Exercise requirements
Will you quote precisely the lines that run from the top of the material below to the line containing "sc.view_settings.exposure = 0", both ends included?

#####

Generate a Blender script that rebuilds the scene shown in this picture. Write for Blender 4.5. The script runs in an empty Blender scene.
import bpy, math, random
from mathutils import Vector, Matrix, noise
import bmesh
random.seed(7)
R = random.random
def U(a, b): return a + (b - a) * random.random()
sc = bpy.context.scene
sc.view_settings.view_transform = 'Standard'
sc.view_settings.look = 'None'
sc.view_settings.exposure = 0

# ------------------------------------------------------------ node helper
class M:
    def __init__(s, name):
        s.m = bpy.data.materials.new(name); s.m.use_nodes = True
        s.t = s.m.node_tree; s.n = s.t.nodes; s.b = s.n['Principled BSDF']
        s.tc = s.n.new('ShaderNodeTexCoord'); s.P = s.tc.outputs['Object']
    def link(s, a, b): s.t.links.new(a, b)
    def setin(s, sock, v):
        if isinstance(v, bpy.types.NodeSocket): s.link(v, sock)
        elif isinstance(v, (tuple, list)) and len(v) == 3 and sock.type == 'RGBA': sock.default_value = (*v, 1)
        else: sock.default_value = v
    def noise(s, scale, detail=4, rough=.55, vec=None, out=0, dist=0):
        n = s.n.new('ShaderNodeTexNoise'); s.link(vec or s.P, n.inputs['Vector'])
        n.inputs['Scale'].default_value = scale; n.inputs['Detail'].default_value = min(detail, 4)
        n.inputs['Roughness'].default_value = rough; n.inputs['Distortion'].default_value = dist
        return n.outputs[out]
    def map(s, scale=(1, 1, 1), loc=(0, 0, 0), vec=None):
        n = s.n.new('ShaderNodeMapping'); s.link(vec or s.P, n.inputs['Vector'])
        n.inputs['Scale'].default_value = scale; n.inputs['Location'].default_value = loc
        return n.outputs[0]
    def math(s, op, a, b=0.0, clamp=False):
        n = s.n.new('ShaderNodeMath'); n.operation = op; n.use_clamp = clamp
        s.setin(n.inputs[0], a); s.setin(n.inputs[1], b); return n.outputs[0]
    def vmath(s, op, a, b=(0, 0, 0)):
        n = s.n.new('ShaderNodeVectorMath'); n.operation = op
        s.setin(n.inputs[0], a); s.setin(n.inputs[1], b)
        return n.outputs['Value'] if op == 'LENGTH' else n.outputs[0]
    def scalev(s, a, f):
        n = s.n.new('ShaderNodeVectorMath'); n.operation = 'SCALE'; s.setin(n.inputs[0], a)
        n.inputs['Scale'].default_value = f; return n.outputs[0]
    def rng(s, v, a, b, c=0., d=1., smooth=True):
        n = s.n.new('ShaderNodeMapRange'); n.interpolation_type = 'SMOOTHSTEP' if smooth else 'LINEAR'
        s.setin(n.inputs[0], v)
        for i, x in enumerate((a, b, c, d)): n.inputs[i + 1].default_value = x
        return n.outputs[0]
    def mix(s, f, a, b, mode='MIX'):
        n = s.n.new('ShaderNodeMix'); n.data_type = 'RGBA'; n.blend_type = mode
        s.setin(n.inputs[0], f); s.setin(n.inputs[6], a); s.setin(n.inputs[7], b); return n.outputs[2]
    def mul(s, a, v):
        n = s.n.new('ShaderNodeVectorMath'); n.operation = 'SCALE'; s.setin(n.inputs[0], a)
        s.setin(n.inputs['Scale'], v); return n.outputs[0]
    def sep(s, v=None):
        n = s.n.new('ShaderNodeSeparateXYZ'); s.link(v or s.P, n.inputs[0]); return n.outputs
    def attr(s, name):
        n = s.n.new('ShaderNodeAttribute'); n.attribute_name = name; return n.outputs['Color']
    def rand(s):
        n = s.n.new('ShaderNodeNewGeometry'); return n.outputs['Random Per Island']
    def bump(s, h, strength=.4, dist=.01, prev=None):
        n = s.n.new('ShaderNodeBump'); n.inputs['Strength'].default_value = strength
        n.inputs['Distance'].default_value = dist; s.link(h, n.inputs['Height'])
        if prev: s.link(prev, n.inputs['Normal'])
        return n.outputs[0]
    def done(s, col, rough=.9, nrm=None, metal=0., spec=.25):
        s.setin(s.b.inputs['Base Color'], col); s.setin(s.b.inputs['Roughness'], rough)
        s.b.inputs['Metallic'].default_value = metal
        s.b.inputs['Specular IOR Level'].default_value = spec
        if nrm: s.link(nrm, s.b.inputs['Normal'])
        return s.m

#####

Solution
Generate a Blender script that rebuilds the scene shown in this picture. Write for Blender 4.5. The script runs in an empty Blender scene.
import bpy, math, random
from mathutils import Vector, Matrix, noise
import bmesh
random.seed(7)
R = random.random
def U(a, b): return a + (b - a) * random.random()
sc = bpy.context.scene
sc.view_settings.view_transform = 'Standard'
sc.view_settings.look = 'None'
sc.view_settings.exposure = 0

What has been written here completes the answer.